Sat in on a Game and Fish public advisory meeting last week and one landowner was displeased because everyone "has that OnX Maps and they know exactly where they are". A Game and Fish employee asked isn't it a good thing that they know where they are to which the landowner responded no because they know where they can hunt FS land next to his place. I had to avoid bursting out laughing.

That right there is hysterical
 
Landowners are having nothing taken away from them.

A lot of big Landowners have bamboozled the public for years on where the boundaries are at to intentionally keep people from enjoying the public lands that we all call our own for their own personal benefit. A bigger factor here that a lot of us forget is that in the process a lot of them have made a handsome living off of using those properties that are now being accessed by sportsmen.....

OnXmaps is potentially the biggest success story of modern hunting times for opening up access to new lands. Thank god for the digital age. I'm not saying it is perfect but it has opened up many new doors for sportsmen.
 
They've totally had the rug pulled out from under them with onx and I enjoy the knowledge and transparency it provides.

The deck is no longer one sided and tipped in their favor, that's what they've lost.
 
Sadly I think a lot of landowners aren't truly aware of their exact boundaries, especially those cases where the land has been passed down over the generations. The property boundary may have effectively been a fence line their whole lives, whereas the legal boundary could be significantly off that fence line. There are certainly landowners who knowingly try to buffalo hunters off of "their" land, but I've ran into others who were truly surprised to learn what they thought was a boundary or their land really wasn't. Although just as its a hunter's responsibility to know where they are it should also be a ranchers/landowners responsibility to know as well, I can see how these false perceptions can perpetuate over time when you've grown up on the land.
 
ONXMaps isn't always right so I might hear out the landowner before you go throwing blows. Land ownership can be complicated.
 
I concur wholeheartedly with your observation. Did you realize that in many instances the outfitter members of the BOO ask for a harsher penalty than do the bleeding heart members of the public that sit on the board?

I did realize that.
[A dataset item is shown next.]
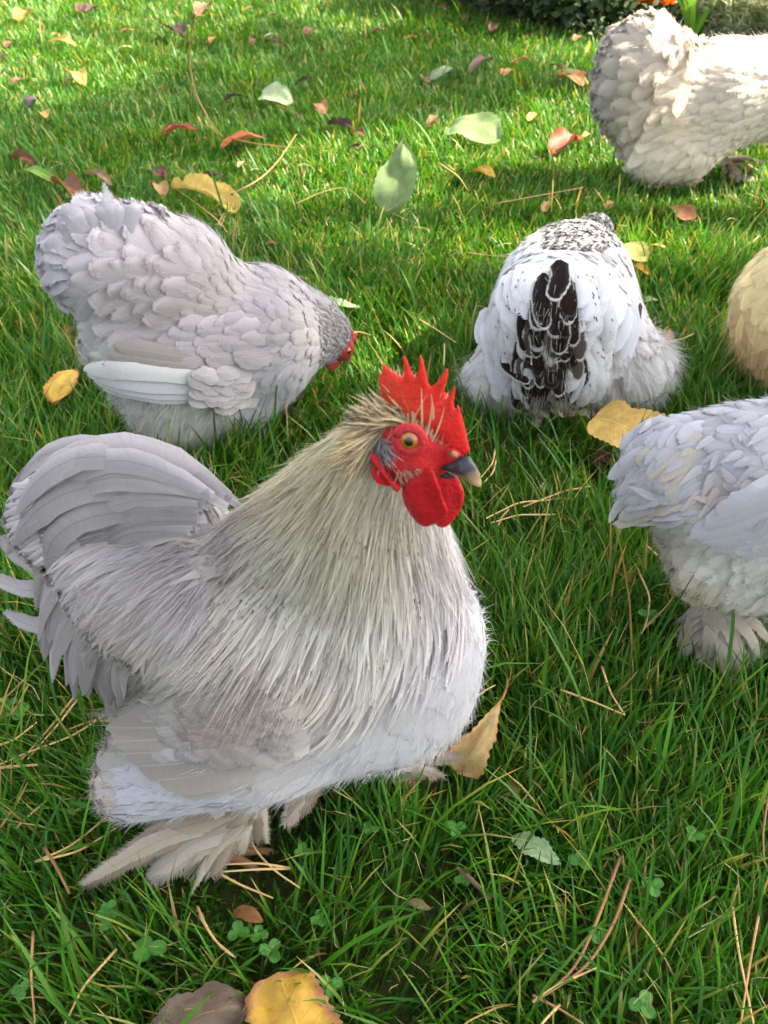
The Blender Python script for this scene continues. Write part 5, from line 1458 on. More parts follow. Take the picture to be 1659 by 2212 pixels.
# -- near the rooster and the bottom edge
leaf((1084, 1508), (985, 1668), 0.82, S(206, 172, 124), 'curled tan fan shaped leaf with a thin upright stalk beside the rooster foot', curl=0.55, kind='fan', zb=0.075, zt=0.030, serr=0.07, edge=S(190, 140, 70), stalk=[(1095, 1485, 0.085), (1096, 1464, 0.10)], hint=(0.1, -0.75, 0.65), back=S(180, 130, 70), crumple=1.5)
leaf((1106, 1806), (1212, 1868), 0.50, S(150, 178, 140), 'grey green serrated leaf lying in front of the rooster', curl=0.25, kind='ovate', serr=0.08, crumple=0.5, bend=0.05)
leaf((985, 1872), (1062, 1945), 0.34, S(150, 124, 108), 'rolled grey brown leaf, a little tube below the serrated green leaf', curl=2.0, kind='quill', bend=0.0, crumple=0.6)
leaf((880, 1950), (932, 1966), 0.6, S(150, 132, 104), 'small crumpled beige leaf left of the rolled brown tube', curl=0.9, crumple=2, zb=0.03, zt=0.03)
leaf((505, 1968), (570, 1992), 0.52, S(150, 100, 58), 'small oval copper brown leaf below the feathered rooster foot', curl=0.4, serr=0.0, crumple=0.6)
leaf((322, 2275), (528, 2162), 0.74, S(116, 96, 88), 'large matt brown leaf with a notched edge at the bottom', curl=0.25, kind='broad', serr=0.03, crumple=2.4, edge=S(90, 74, 68))
leaf((680, 2330), (600, 2105), 0.86, S(214, 164, 44), 'large bright yellow leaf with a pinkish brown rim, bottom edge', curl=-0.3, kind='square', serr=0.05, edge=S(170, 118, 84), crumple=2.4)
leaf((1090, 1690), (1125, 1728), 0.45, S(132, 84, 54), 'little narrow brown leaf right of the curled tan leaf', curl=0.7, serr=0.0)
leaf((1152, 2130), (1200, 2150), 0.5, S(120, 76, 46), 'small brown leaf deep in grass near the long curved needles', curl=0.6, zb=0.02, zt=0.02)
leaf((1340, 1236), (1368, 1262), 0.8, S(150, 92, 50), 'small round rusty leaf under the tail of the lavender hen', curl=0.5, zb=0.03, zt=0.03)
leaf((1285, 900), (1425, 955), 0.82, S(214, 172, 88), 'large mustard yellow leaf with straight toothed sides behind the lavender hen', curl=0.14, kind='square', serr=0.035, crumple=0.6, bend=0.03, hint=(0.0, -0.35, 0.94), zb=0.055, zt=0.06)
leaf((1280, 985), (1345, 1015), 0.75, S(92, 56, 40), 'dark brown leaf tucked beneath the large mustard leaf', curl=0.6, zb=0.022, zt=0.022)
leaf((1270, 990), (1310, 1030), 0.5, S(80, 50, 38), 'second dark brown scrap poking out left of the mustard leaf', curl=0.8, zb=0.02, zt=0.02)
# -- around the left hen
leaf((116, 872), (166, 798), 0.62, S(222, 178, 58), 'torn yellow leaf left of the pecking grey hen', curl=0.35, serr=0.05, edge=S(180, 120, 50), kind='ovate', crumple=1.6)
leaf((138, 742), (162, 706), 0.5, S(120, 66, 40), 'small dark red brown leaf just behind the grey hen tail', curl=0.8)
leaf((676, 662), (784, 668), 0.50, S(170, 192, 160), 'pale grey green leaf full of holes at the pecking hen beak', curl=0.3, serr=0.12, crumple=1.8, edge=S(140, 160, 120))
leaf((382, 408), (506, 458), 0.40, S(226, 192, 96), 'long pale yellow leaf with folded edges above the grey hen back', curl=0.9, kind='square', serr=0.04, stalk=[(478, 480, 0.035), (498, 512, 0.02)], crumple=0.8)
leaf((124, 396), (184, 438), 0.50, S(134, 88, 58), 'brown folded leaf touching the raised tail of the grey hen', curl=1.0)
leaf((38, 374), (122, 396), 0.34, S(118, 156, 50), 'smooth green leaf at the left edge above the grey hen', curl=0.5, serr=0)
leaf((188, 376), (244, 402), 0.36, S(152, 118, 92), 'grey brown curled leaf between the green leaf and yellow leaf', curl=1.1)
leaf((20, 342), (78, 358), 0.44, S(118, 70, 52), 'crumpled dark brown leaf at the left edge', curl=1.0, crumple=2)
leaf((330, 372), (356, 384), 0.9, S(104, 58, 42), 'tiny dark red leaf left of the pale yellow leaf', curl=0.8, crumple=2)
leaf((338, 398), (358, 424), 0.6, S(176, 136, 84), 'little tan leaf touching the tip of the long yellow leaf', curl=0.8)
leaf((432, 398), (478, 376), 0.66, S(82, 56, 58), 'dark purple leaf standing on edge above the long yellow leaf', curl=0.9, zt=0.06)
leaf((514, 362), (530, 350), 0.5, S(214, 178, 120), 'tiny straw coloured leaf right of the dark purple leaf', curl=0.5)
leaf((495, 525), (520, 512), 0.8, S(62, 48, 38), 'blackish scrap at the end of the yellow leaf stalk', curl=0.9, zb=0.03, zt=0.03)
leaf((572, 530), (596, 524), 0.6, S(150, 96, 60), 'tiny brown leaf right of the grey hen back', curl=0.6)
leaf((636, 602), (668, 604), 0.38, S(206, 150, 84), 'small pointed orange tan leaf above the pecking hen neck', curl=0.7)
leaf((788, 632), (808, 622), 0.7, S(150, 96, 52), 'tiny brown leaf above the rooster comb', curl=0.6)
# -- middle of the lawn
leaf((846, 458), (872, 300), 0.62, S(124, 148, 96), 'large grey green leaf standing upright in the middle of the lawn', curl=0.35, kind='ovate', zb=0.02, zt=0.105, hint=(-0.35, -0.85, 0.4), serr=0.03, crumple=1.8, bend=-0.06)
leaf((974, 268), (1078, 300), 0.85, S(132, 158, 106), 'broad pale green leaf right of the upright leaf', curl=0.2, kind='broad', zb=0.05, zt=0.05, hint=(0, -0.45, 0.9), serr=0.03)
leaf((1018, 370), (1070, 384), 0.55, S(216, 170, 48), 'bright yellow torn leaf below the broad pale green leaf', curl=0.6, crumple=2, serr=0.12)
leaf((562, 206), (630, 222), 0.85, S(190, 206, 172), 'whitish green leaf folded like a cup near the top', curl=0.6, kind='broad', zb=0.055, zt=0.05, hint=(0, -0.5, 0.86), serr=0.02, stalk=[(640, 246, 0.03), (648, 258, 0.02)], back=S(160, 110, 60))
leaf((348, 290), (430, 282), 0.55, S(186, 98, 52), 'orange brown leaf with dark underside above the grey hen', curl=0.7, crumple=1.5, edge=S(80, 50, 40))
leaf((476, 318), (578, 300), 0.46, S(196, 108, 58), 'long orange brown leaf right of the other orange leaf', curl=0.5, crumple=1.2)
leaf((714, 268), (762, 280), 0.62, S(76, 56, 56), 'dark curled purple brown leaf above the upright leaf', curl=1.0, crumple=1.8)
leaf((762, 285), (786, 296), 0.6, S(120, 76, 52), 'small brown leaf beside the dark curled leaf', curl=0.8)
leaf((755, 318), (790, 326), 0.4, S(66, 50, 46), 'black narrow leaf scrap below the dark curled leaf', curl=0.9)
leaf((682, 226), (700, 246), 0.6, S(170, 116, 76), 'small tan brown leaf left of the dark curled leaf', curl=0.6)
leaf((634, 188), (684, 166), 0.24, S(70, 52, 46), 'black twisted leaf right of the whitish green leaf', curl=1.3, zt=0.06)
leaf((484, 218), (528, 208), 0.5, S(66, 62, 44), 'dark greenish dead leaf left of the whitish green leaf', curl=1.0, crumple=2)
leaf((926, 276), (946, 250), 0.55, S(140, 82, 50), 'small brown leaf on edge left of the broad pale green leaf', curl=0.7, zt=0.055)
leaf((1190, 330), (1254, 300), 0.66, S(150, 70, 38), 'rust red crumpled leaf left of the sunlit hen', curl=0.8, crumple=2.2, serr=0.14)
leaf((1256, 298), (1278, 290), 0.6, S(206, 140, 90), 'tiny orange leaf between the rust red leaf and sunlit hen', curl=0.5)
leaf((1143, 262), (1158, 246), 0.5, S(210, 170, 60), 'tiny yellow leaf above the rust red leaf', curl=0.5)
leaf((1196, 160), (1272, 184), 0.42, S(176, 168, 110), 'olive tan leaf left of the sunlit hen tail', curl=0.5)
leaf((1218, 164), (1258, 186), 0.6, S(200, 126, 76), 'orange leaf lying on the olive tan leaf', curl=0.5, zb=0.056, zt=0.058)
leaf((1190, 142), (1220, 150), 0.4, S(106, 66, 48), 'narrow dark brown leaf above the olive tan leaf', curl=0.7)
leaf((1104, 138), (1160, 132), 0.42, S(196, 122, 80), 'orange pink leaf in the upper lawn', curl=0.7, crumple=2)
leaf((1086, 164), (1110, 152), 0.8, S(198, 130, 86), 'small rounded orange leaf below the orange pink leaf', curl=0.6)
leaf((1014, 158), (1064, 130), 0.3, S(104, 74, 64), 'long dark brown leaf left of the orange pink leaf', curl=0.9)
leaf((930, 172), (1000, 156), 0.5, S(116, 134, 104), 'dull grey green leaf sunk in the upper lawn', curl=0.4, zb=0.03, zt=0.032)
leaf((902, 172), (930, 180), 0.5, S(130, 92, 72), 'small brown leaf beside the dull grey green leaf', curl=0.5)
leaf((1174, 458), (1186, 436), 0.55, S(196, 152, 106), 'small tan seed like leaf above the white hen', curl=0.8, serr=0)
leaf((1312, 450), (1328, 436), 0.7, S(178, 132, 86), 'tiny tan leaf above the white hen head', curl=0.6)
leaf((1448, 446), (1488, 476), 0.62, S(166, 106, 70), 'rusty brown square leaf below the sunlit hen', curl=0.3, kind='square')
leaf((1336, 534), (1392, 566), 0.72, S(222, 206, 120), 'pale yellow leaf right of the white hen', curl=0.3, kind='broad', hint=(0, -0.4, 0.9))
leaf((1362, 578), (1402, 592), 0.75, S(216, 160, 36), 'deep yellow curled leaf below the pale yellow leaf', curl=0.9, crumple=1.8)
leaf((1404, 530), (1444, 538), 0.36, S(214, 190, 110), 'narrow straw yellow leaf right of the pale yellow leaf', curl=0.5)
leaf((1384, 655), (1422, 648), 0.55, S(140, 172, 120), 'soft green leaf touching the right flank of the white hen', curl=0.4)
leaf((1420, 712), (1454, 740), 0.6, S(206, 154, 110), 'tan leaf beside the right skirt of the white hen', curl=0.6)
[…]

However, I was not parsing out members, merely making an observation. Hell, an outfitter in Rosebud County can get caught trespassing on a BMA WHILE he’s on probation, and nothing is done. Dated occurrence, but only one of many I’ve witnessed.
 
" That being said the fish and game made a mistake around the time of the draw and sent all those that applied for the bow tag a 700 rifle either sex tag followed up with a letter a few days later telling those the trash the tag."
 
The punishments for wrongful claiming land rights should mirror those for trespass and be enforced just as vigorously but local LE, but we know that isn’t going to happen in the west.